Hubo un tiempo en que los comitecos compraban los zapatos que fabricaban los zapateros de acá. Eran de auténtica piel. Ahora hay mucho zapato chino que está fabricado de cartón. A la primera “puesta” ya se anda despegando. Los zapatos de antes ¡duraban mucho! Pero, yo nunca usé un par de esos zapatos. No lo hice porque se me hacían de una gran dureza. Eran zapatos rudos. Miraba a mi tío Ramiro ponerse sus botines, pero los veía como fortalezas donde mis pies no estarían cómodos. A final de cuentas, los zapatos (tan fieles y tan amados) son unos pinches corsés que asfixian los pies. Debo admitir que no es la forma más cómoda para amar los pies. Los pies ¡tan fieles, tan nobles!

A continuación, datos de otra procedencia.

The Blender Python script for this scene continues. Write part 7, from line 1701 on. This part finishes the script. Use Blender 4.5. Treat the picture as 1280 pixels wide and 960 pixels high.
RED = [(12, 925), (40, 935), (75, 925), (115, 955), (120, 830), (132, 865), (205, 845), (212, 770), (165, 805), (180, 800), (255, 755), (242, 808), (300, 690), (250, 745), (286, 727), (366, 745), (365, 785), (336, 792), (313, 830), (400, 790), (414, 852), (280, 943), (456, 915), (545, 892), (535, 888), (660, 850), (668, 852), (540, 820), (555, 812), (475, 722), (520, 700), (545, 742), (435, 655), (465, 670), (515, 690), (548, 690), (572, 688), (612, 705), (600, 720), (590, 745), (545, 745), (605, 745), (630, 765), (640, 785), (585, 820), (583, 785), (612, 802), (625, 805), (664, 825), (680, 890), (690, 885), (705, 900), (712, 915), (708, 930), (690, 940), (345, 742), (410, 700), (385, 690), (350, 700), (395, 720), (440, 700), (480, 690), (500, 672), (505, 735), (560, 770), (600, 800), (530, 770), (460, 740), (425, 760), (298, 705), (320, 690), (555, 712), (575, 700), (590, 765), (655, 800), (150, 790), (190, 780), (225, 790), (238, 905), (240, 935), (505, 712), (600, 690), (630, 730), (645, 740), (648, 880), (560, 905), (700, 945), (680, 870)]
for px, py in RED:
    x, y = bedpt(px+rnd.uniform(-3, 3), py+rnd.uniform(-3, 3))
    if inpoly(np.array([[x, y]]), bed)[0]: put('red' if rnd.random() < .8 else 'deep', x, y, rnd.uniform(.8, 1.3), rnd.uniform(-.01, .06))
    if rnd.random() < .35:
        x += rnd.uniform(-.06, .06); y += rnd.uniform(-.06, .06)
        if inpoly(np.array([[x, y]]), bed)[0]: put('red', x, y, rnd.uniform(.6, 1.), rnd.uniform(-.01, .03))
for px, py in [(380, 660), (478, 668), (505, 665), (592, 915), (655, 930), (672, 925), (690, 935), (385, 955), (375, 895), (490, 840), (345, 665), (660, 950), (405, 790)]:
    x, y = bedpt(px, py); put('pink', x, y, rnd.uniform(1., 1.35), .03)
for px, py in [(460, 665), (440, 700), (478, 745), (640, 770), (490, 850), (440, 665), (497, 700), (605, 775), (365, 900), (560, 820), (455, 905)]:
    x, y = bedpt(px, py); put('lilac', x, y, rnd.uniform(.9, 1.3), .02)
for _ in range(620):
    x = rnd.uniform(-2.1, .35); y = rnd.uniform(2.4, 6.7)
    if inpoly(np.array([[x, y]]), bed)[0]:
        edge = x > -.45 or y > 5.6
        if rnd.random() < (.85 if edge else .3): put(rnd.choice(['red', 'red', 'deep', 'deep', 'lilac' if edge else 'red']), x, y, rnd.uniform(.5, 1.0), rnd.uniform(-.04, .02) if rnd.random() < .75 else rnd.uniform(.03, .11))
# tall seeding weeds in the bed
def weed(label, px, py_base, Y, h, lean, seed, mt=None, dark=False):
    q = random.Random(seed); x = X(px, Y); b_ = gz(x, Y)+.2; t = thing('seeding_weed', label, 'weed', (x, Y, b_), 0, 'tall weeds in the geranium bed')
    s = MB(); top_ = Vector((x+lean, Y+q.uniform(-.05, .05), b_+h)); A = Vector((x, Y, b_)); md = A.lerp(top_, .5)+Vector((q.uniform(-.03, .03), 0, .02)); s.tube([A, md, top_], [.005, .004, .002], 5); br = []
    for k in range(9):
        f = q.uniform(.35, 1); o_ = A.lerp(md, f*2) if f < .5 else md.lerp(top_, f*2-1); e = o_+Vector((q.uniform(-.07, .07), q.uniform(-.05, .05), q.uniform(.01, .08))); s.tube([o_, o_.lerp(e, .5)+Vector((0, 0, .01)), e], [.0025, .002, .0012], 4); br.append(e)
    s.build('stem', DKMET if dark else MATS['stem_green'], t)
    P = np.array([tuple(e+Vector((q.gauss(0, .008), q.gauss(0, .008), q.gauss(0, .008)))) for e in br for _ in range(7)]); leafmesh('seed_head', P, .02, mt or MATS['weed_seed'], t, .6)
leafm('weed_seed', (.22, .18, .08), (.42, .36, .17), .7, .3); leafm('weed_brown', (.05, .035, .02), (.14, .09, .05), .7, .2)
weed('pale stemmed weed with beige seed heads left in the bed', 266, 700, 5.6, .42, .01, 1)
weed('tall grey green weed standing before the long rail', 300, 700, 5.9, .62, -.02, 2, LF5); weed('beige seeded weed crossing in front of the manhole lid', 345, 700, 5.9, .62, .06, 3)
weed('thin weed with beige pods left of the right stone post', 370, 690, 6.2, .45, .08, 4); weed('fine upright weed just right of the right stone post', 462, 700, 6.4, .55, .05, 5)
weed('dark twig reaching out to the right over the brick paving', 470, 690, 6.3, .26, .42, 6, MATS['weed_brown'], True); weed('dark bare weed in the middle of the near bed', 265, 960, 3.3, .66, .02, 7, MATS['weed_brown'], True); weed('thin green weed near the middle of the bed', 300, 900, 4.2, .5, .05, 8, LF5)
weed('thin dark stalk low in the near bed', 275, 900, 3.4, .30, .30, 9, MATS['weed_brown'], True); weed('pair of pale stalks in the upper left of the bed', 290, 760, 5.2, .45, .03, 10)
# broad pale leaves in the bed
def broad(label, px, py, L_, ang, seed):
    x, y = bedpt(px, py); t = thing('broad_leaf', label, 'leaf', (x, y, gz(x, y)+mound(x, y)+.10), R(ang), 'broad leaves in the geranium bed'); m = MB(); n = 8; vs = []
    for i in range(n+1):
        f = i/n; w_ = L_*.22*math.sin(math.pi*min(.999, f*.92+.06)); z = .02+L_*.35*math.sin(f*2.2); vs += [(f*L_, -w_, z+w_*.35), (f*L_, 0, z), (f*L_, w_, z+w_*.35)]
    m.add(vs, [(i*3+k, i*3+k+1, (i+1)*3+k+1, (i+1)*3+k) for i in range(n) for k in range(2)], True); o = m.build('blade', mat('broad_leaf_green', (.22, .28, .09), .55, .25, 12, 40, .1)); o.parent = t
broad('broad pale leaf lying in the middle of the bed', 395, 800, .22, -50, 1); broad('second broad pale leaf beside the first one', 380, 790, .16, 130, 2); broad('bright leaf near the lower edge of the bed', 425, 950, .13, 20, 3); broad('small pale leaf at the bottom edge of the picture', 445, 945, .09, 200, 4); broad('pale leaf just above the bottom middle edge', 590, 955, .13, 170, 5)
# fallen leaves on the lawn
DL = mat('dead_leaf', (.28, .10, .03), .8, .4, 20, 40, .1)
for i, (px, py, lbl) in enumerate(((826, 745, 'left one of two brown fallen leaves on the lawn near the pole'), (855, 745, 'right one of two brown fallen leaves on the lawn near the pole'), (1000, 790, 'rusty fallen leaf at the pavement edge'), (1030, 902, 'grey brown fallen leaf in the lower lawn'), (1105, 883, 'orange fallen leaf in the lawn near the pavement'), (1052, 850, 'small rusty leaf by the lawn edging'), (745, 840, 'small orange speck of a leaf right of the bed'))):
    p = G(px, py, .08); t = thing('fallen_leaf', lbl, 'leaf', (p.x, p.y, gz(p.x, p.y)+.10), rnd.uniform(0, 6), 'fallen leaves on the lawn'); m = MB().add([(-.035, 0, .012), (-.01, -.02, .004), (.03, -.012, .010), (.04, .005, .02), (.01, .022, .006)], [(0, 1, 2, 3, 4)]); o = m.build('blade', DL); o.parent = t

Los pies nos llevan de un lado para otro. Son tan dóciles. Cuando uno de ellos avanza hacia un lado, el otro, sin rezongar, avanza también en la misma dirección. Los pies son muy obedientes. Las manos ¡no! Una mano se va para un lado mientras la otra se dirige al lado contrario. En cambio, los pies son maravillosos. Por esto, siempre he pensado (disculpá la comparación tan boba) que vos y yo somos como un par de pies bien dispuestos a caminar juntos por la vida. Vos sos el pie izquierdo y yo el derecho. Avanzamos en la misma dirección. Nunca el izquierdo abandona al derecho. Nunca uno va hacia el Polo Norte y el otro hacia el Polo Sur. Hay una imposibilidad física para que esto suceda. Podemos estar equivocados. Saber que nuestro destino era el Sur y sin embargo dirigirnos al Norte. Hemos decidido formular nuestro propio camino y lo caminamos en la misma dirección. Sé que el amor nada tiene que ver con los pies pero ahora meto la pata y digo que vos y yo somos dos pies. Claro (como dijera un diálogo maravilloso de una película del gran Emilio “El indio” Fernández), vos sos vos y yo soy yo. Por esto, ni modos, vos siempre andás descalza, sintiendo el rocío del césped. Vos siempre estás dispuesta a sentir la maravilla de la vida. Yo, en cambio, ni modos, así me acostumbré, camino con el pie calzado. Procuro que sea un calzado cómodo, que no fatigue de más a mi pie, pero, después de todo, lo llevo encerrado. Nunca, ¡qué pena!, he disfrutado el sol resbalando por mi pie desnudo. Vos sos vos y yo soy yo. Por esto te quiero. A pesar de que soy un hombre viejo, siempre abrazado por suéteres y chamarras y con los pies encerrados, vos me extendés tu mano desnuda y me sostenés a la hora que caminamos.

Posdata: la enseñanza de mi vida ha sido reconocer que debo cambiar zapatos cuando ya tienen hoyos en la suela. Mis zapatos rara vez se despegan de los extremos o se desgastan de otro lado. Cualquiera diría que esto es lógico. Si piso el suelo, pues lo que más se desgasta ¡es la suela! Pero no a todo mundo le sucede esto. Hay gente que gasta el zapato de otra manera. Estas diferencias notorias deben ser por la forma de andar. A mí me han mandado a andar de maneras diferentes, pero nunca les he hecho caso. Alguien, una vez, muy molesto, me mandó a chingar mi madre. No le hice caso. A mi mamá no debo molestarla. Ella evitó que yo andara descalzo y me mandó a la vida a caminar con zapatos. Me trazó un camino. En esto sí no le hecho mucho caso. A final de cuentas un día descubrí que, como dijo El Indio Fernández, yo soy yo. He caminado, siempre, con zapatos, por los caminos que pienso son los más afectuosos para mi espíritu. Hoy, gracias a Dios, camino por caminos llenos de luz. Sé que mis pies no reciben esa bendición luminosa y por ello me apeno. Pero, ¿qué puedo hacer? A esta edad ya no puedo cambiar ese paradigma. Ya no puedo sentir, como vos, el prodigio del césped húmedo al amanecer. Camino con mis pies ciegos, atrapados en esas cárceles horrendas que son los zapatos. Ni modos, así me acostumbré. Así, también, acostumbré a mis pies. Nunca, lo sé, seré como el personaje literario de “los pies alados”. ¡Ni modos! “Terrible” es el nombre de la mascota de Margot. No sé qué pensarían mis pies de este nombre. No lo sé.